**Stored data**

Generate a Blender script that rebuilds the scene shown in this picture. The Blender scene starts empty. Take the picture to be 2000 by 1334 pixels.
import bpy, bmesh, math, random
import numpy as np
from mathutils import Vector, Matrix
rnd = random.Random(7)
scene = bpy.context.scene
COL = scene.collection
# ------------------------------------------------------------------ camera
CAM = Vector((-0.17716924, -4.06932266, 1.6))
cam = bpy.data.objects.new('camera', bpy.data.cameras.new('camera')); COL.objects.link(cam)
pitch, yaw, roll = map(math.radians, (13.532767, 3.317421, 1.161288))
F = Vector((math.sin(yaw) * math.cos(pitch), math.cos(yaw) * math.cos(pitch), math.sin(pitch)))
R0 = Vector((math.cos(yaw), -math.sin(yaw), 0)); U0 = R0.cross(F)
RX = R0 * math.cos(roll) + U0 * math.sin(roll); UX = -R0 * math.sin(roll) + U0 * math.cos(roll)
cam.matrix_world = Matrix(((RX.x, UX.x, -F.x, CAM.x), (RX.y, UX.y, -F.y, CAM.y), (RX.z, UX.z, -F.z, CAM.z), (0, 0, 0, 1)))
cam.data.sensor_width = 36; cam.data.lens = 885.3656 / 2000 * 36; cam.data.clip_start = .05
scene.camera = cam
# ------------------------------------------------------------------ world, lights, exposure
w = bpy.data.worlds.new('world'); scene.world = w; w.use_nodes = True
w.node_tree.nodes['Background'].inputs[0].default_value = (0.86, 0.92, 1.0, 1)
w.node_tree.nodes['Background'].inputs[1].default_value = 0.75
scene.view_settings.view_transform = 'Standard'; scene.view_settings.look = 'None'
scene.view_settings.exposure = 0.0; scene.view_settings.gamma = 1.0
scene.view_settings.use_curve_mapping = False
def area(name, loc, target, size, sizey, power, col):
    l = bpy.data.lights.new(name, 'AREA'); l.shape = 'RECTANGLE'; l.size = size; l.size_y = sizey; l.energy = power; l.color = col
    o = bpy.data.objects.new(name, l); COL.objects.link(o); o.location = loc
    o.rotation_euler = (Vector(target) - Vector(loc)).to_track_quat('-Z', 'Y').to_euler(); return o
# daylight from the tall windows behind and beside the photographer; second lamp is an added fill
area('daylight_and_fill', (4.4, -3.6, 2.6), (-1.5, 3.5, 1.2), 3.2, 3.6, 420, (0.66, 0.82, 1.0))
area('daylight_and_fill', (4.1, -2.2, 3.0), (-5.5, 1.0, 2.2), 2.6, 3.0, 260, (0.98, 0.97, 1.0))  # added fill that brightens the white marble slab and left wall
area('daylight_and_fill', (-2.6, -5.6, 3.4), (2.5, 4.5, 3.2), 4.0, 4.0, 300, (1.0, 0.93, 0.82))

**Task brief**
Please repeat the listing exactly, with nothing left out.

**Solution**
Generate a Blender script that rebuilds the scene shown in this picture. The Blender scene starts empty. Take the picture to be 2000 by 1334 pixels.
import bpy, bmesh, math, random
import numpy as np
from mathutils import Vector, Matrix
rnd = random.Random(7)
scene = bpy.context.scene
COL = scene.collection
# ------------------------------------------------------------------ camera
CAM = Vector((-0.17716924, -4.06932266, 1.6))
cam = bpy.data.objects.new('camera', bpy.data.cameras.new('camera')); COL.objects.link(cam)
pitch, yaw, roll = map(math.radians, (13.532767, 3.317421, 1.161288))
F = Vector((math.sin(yaw) * math.cos(pitch), math.cos(yaw) * math.cos(pitch), math.sin(pitch)))
R0 = Vector((math.cos(yaw), -math.sin(yaw), 0)); U0 = R0.cross(F)
RX = R0 * math.cos(roll) + U0 * math.sin(roll); UX = -R0 * math.sin(roll) + U0 * math.cos(roll)
cam.matrix_world = Matrix(((RX.x, UX.x, -F.x, CAM.x), (RX.y, UX.y, -F.y, CAM.y), (RX.z, UX.z, -F.z, CAM.z), (0, 0, 0, 1)))
cam.data.sensor_width = 36; cam.data.lens = 885.3656 / 2000 * 36; cam.data.clip_start = .05
scene.camera = cam
# ------------------------------------------------------------------ world, lights, exposure
w = bpy.data.worlds.new('world'); scene.world = w; w.use_nodes = True
w.node_tree.nodes['Background'].inputs[0].default_value = (0.86, 0.92, 1.0, 1)
w.node_tree.nodes['Background'].inputs[1].default_value = 0.75
scene.view_settings.view_transform = 'Standard'; scene.view_settings.look = 'None'
scene.view_settings.exposure = 0.0; scene.view_settings.gamma = 1.0
scene.view_settings.use_curve_mapping = False
def area(name, loc, target, size, sizey, power, col):
    l = bpy.data.lights.new(name, 'AREA'); l.shape = 'RECTANGLE'; l.size = size; l.size_y = sizey; l.energy = power; l.color = col
    o = bpy.data.objects.new(name, l); COL.objects.link(o); o.location = loc
    o.rotation_euler = (Vector(target) - Vector(loc)).to_track_quat('-Z', 'Y').to_euler(); return o
# daylight from the tall windows behind and beside the photographer; second lamp is an added fill
area('daylight_and_fill', (4.4, -3.6, 2.6), (-1.5, 3.5, 1.2), 3.2, 3.6, 420, (0.66, 0.82, 1.0))
area('daylight_and_fill', (4.1, -2.2, 3.0), (-5.5, 1.0, 2.2), 2.6, 3.0, 260, (0.98, 0.97, 1.0))  # added fill that brightens the white marble slab and left wall
area('daylight_and_fill', (-2.6, -5.6, 3.4), (2.5, 4.5, 3.2), 4.0, 4.0, 300, (1.0, 0.93, 0.82))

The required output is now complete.